Parmi tous les personnages du roman, il semble qu'il n'y en ait pas un qui ne souffre pas de névrose, le genre de personnage sur lequel l'auteur aurait pu fixer le reste de l'édifice. Et c'est une sacrée gageure de bâtir un tel monument littéraire sur des bases aussi dingues. Il est en effet impossible de parler du livre sans évoquer tous ces personnages qui en font le sel : du tennisman qui joue tous ses matchs en braquant un flingue sur sa propre tempe en menaçant d'appuyer sur la gâchette s'il perd, le jeune joueur dont le front reste collé à la vitre après qu'il s'y soit malencontreusement appuyé un peu trop longtemps, celui qui passe son temps les yeux bandés persuadé qu'il arrivera à mieux sentir les coups de ses adversaires sans les voir, l'inspecteur du BSS (Bureau des services non spécifiques) obligé de se travestir pour mener son enquête...
Au sommet de la pyramide de ces personnages, la famille Incandenza, placée sous l'ombre omniprésente de James, surnommé Sois-même, suicidé en mettant sa tête dans un micro-ondes. Il est le fondateur de l'école de tennis et cinéaste expérimental qui ne fait jamais appel à des pros à l'exemption de ce comédien dont le plus grand rôle "fut celui de la Glande dansante dans une série de spots pour une chaîne de cliniques d'endocrinologie de la côte Est."
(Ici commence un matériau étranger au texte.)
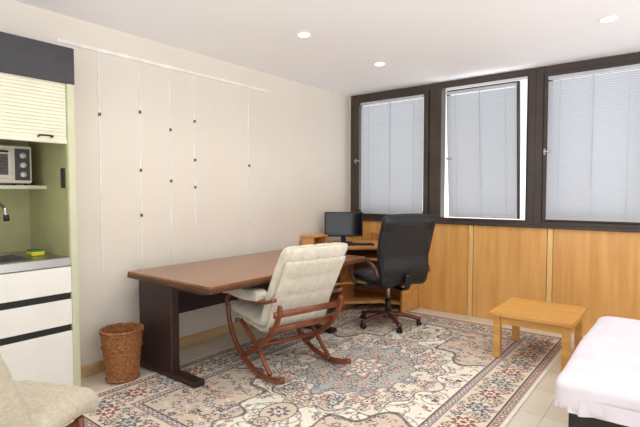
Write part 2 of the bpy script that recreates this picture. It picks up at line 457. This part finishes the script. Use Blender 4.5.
b.bar([(-.25,-.29,.37),(-.25,.29,.37)], .045, .022, 'bent', side=(0,0,1))
b.bar([(-.05,-.28,.205),(-.05,.28,.205)], .03, .03, 'bent', side=(0,0,1))
b.bar([(.26,-.29,.335),(.26,.29,.335)], .03, .022, 'bent', side=(0,0,1))
b.bar([(-.34,-.31,.50),(-.34,.31,.50)], .045, .022, 'bent', side=(0,0,1))
b.done()

# ---------------- armchair (bottom-left)
b = B('upholstered_armchair', (1.10,-4.37,.0), math.radians(116))
b.pad([(.38,0,.27),(.35,0,.335),(.2,0,.345),(-.02,0,.325)], .58, .14, 'creamw', K=24, n=18, nroll=4, ncol=5, amp=.14, amp2=.14)
b.pad([(-.0,0,.31),(-.05,0,.45),(-.14,0,.66),(-.22,0,.84),(-.245,0,.90)], .58, .12, 'creamw', K=24, n=18, nroll=6, ncol=5, amp=.14, amp2=.14)
for y in (-.24,.24):
    b.tube([(.30,y,.28),(.33,y,.001)], [.022,.015], 'bent', 12)
    b.tube([(-.05,y,.30),(-.20,y,.001)], [.022,.015], 'bent', 12)
    b.bar([(.32,y,.25),(-.08,y,.25)], .025, .05, 'bent')
b.done()

# ---------------- office chair
b = B('office_chair', (1.09,-.88,.012), math.radians(156))
b.tube([(0,0,.10),(0,0,.26)], .03, 'plastic', 20); b.tube([(0,0,.25),(0,0,.43)], .018, 'steel', 16)
b.lathe([(.0,.07),(.05,.07),(.055,.09),(.04,.135),(0,.14)], 'chwood', n=24)
for i in range(5):
    a = math.radians(20+72*i); d = Vector((math.cos(a), math.sin(a), 0))
    sd = Vector((-math.sin(a), math.cos(a), 0))
    pts = [d*.03+Vector((0,0,.11)), d*.12+Vector((0,0,.108)), d*.22+Vector((0,0,.09)), d*.30+Vector((0,0,.07)), d*.325+Vector((0,0,.066))]
    b.bar(catmull(pts,5), .045, .034, 'chwood', side=sd)
    c = d*.31
    b.tube([c+Vector((0,0,.03)), c+Vector((0,0,.07))], .009, 'plastic', 8)
    for k in (-1, 1):
        p = c+sd*.016*k+Vector((0,0,.0255)); b.tube([p-sd*.009, p+sd*.009], .025, 'plastic', 16)
b.box((-.13,-.10,.40),(.13,.10,.435),'plastic',.01)
b.pad([(.29,0,.43),(.26,0,.485),(.12,0,.49),(-.08,0,.475),(-.22,0,.48)], .54, .12, 'leather', K=16, nroll=4, amp=.15, n=14)
b.pad([(-.20,0,.44),(-.225,0,.55),(-.215,0,.70),(-.25,0,.90),(-.30,0,1.06),(-.325,0,1.14)], .62, .12, 'leather', K=16, nroll=5, amp=.18, n=16, taper=lambda u: .88+.14*min(1,u*1.6), dish=.03)
b.pad([(-.26,0,.46),(-.285,0,.60),(-.285,0,.74),(-.315,0,.92),(-.35,0,1.07)], .55, .04, 'leather', K=12, n=10)
b.bar(catmull([(-.05,0,.415),(-.22,0,.40),(-.30,0,.43),(-.325,0,.56)],6), .07, .02, 'plastic')
for y in (-.31,.31):
    pts = catmull([(.12,y,.42),(.20,y,.50),(.23,y,.60),(.19,y,.655),(.05,y,.675),(-.12,y,.665),(-.22,y,.62),(-.25,y,.56)],7)
    b.bar(pts, .04, .028, 'chwood')
    b.bar([(.12,y,.42),(.0,y*.7,.41)], .03, .02, 'plastic', side=(0,0,1))
    b.pad([(.20,0,.67),(.1,0,.69),(-.06,0,.692),(-.13,0,.68)], .05, .024, 'leather', y0=y, K=6, n=6)
    b.bar([(-.25,y,.56),(-.24,y*.85,.54)], .03, .02, 'chwood', side=(0,0,1))
b.done()

# ---------------- coffee table
b = B('coffee_table')
tx0,tx1,ty0,ty1 = 2.21,2.82,-1.21,-.56; tz=.39
b.box((tx0,ty0,tz-.035),(tx1,ty1,tz),'tablew',.006,seg=3)
for x in (tx0+.025,tx1-.08):
    for y in (ty0+.03,ty1-.085):
        b.box((x,y,.012 if x<2.6 else .001),(x+.055,y+.055,tz-.035),'tablew',.005)
b.box((tx0+.035,ty0+.08,tz-.1),(tx0+.055,ty1-.08,tz-.035),'tablew',.002); b.box((tx1-.055,ty0+.08,tz-.1),(tx1-.035,ty1-.08,tz-.035),'tablew',.002)
b.box((tx0+.08,ty0+.045,tz-.1),(tx1-.08,ty0+.065,tz-.035),'tablew',.002); b.box((tx0+.08,ty1-.065,tz-.1),(tx1-.08,ty1-.045,tz-.035),'tablew',.002)
b.done()

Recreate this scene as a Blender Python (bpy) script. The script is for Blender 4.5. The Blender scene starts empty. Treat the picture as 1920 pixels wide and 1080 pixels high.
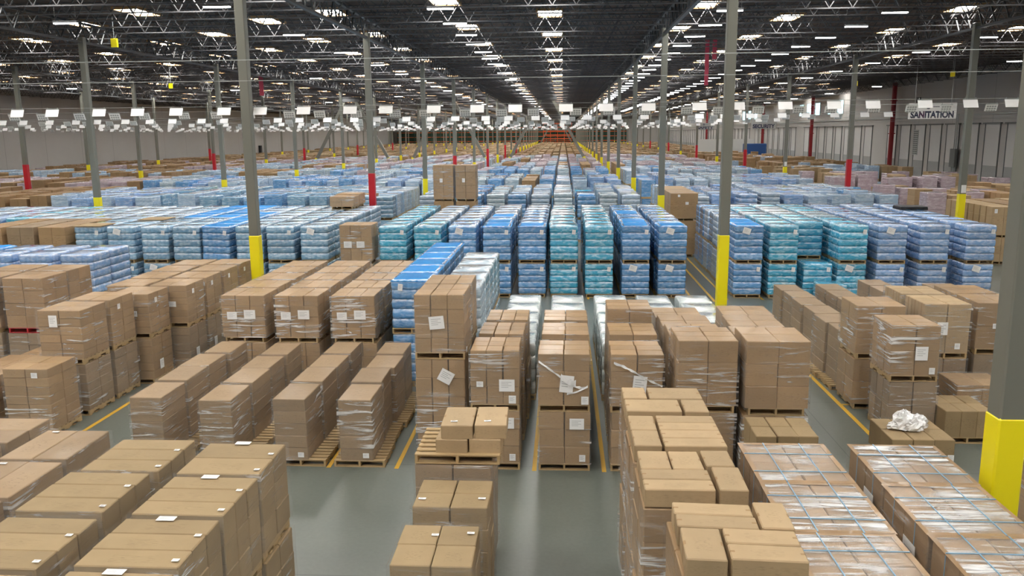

David Foster Wallace entremêle les histoires, les intrigues et les styles narratifs. Se plonger dans ce livre c'est accepter de ne pas le comprendre dès le début, de se demander où l'on va et où l'auteur nous amène, voire même de se poser la question : nous amène-t-il quelque part ? Certains y trouveront des longueurs, d'autres sauteront des passages et liront certaines pages en diagonale. Cette lecture est une expérience comme il nous est peu donné l'occasion d'en vivre. Le plaisir que l'on prend à s'y perdre (à la fois dans le corps du texte que dans les notes) est en soi une expérience de la drogue : on ne comprend pas très bien ce qu'il se passe, mais on doit admettre qu'on est dans un drôle d'état dans un drôle d'endroit qui a quelque chose à voir avec la jouissance. Bref, L'Infinie comédie fait définitivement partie de ces livres dont la lecture est une expérience en soi.

Citation

Il avait l'expression sinistre et affairée d'un type qui ramasse soigneusement des bris de verre sur la route après un accident ayant provoqué l'empalement de sa femme décapitée sur le volant.